McConnell Won't Call For Reid's Resignation

Senate Minority Leader Mitch McConnell (R-Ky.) declined Tuesday to push for the resignation of Majority Leader Harry Reid (D-Nev.).

"I think that is an issue for the Democratic conference," McConnell said at a press conference, repeating himself twice when pressed. "Who is going to be the Democratic leader of the Senate is up to the Democratic conference."

Reid has taken heat for his quotes in a new book about the 2008 presidential campaign in which he said that it was to then-candidate Barack Obama's advantage that he was "light-skinned" and "with no Negro dialect."

It's telling that McConnell isn't throwing the comments in Reid's face. So far, the most prominent Republicans to call for Reid to step down are Sen. John Cornyn, responsible for fundraising as the head of the Republican Senatorial Campaign Committee, and Republican National Committee Chairman Michael Steele, whose primary responsibility is banking money for the GOP.

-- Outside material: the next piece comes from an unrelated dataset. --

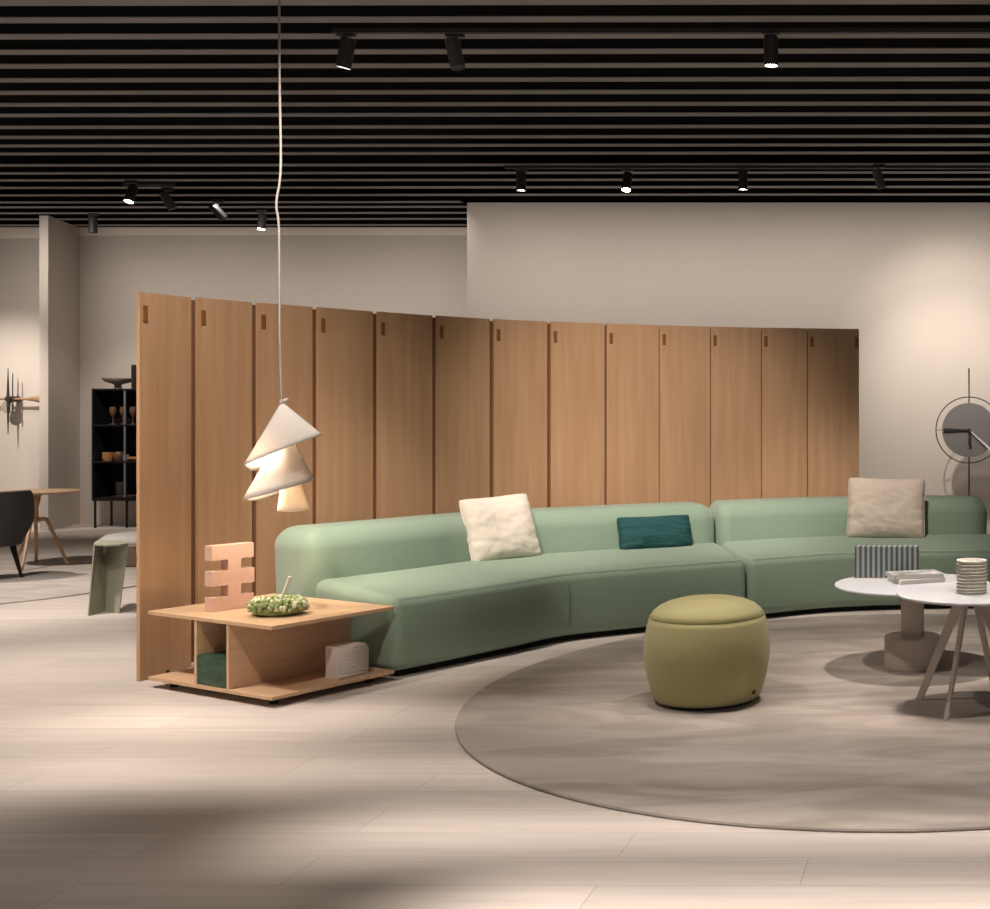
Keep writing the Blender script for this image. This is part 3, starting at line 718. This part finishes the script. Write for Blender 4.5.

Steele, himself, has had trouble keeping his foot out of his mouth, and McConnell advised the party chairman to stay focused on Republican causes.

"The chairman of the Republican National Committee, whether it's this one or any other chairman we've ever had or will have, will be measured in two ways: number one, how much money did you raise, and number two, how many elections did you win? And that standard will be applied to this chairman as it has to others," McConnell said.

Steele has tried to link Reid's comments with the ouster of Republican leader Trent Lott, who said in 2002 that the United States would be better off if avowed segregationist Strom Thurmond had become president in 1948.

But even Sen. Roger Wicker (R-Miss.), who now holds Lott's old seat, tried to shift the focus at Tuesday's press conference to Democratic positions on Afghanistan and health care.

"There is a particular interest in our state because of what Senator Lott went through," Wicker conceded, but he said Reid's leadership shouldn't hinge on the opinions of fellow politicos. "I think the decision with regard to Senator Reid will be made by the voters of Nevada," he said.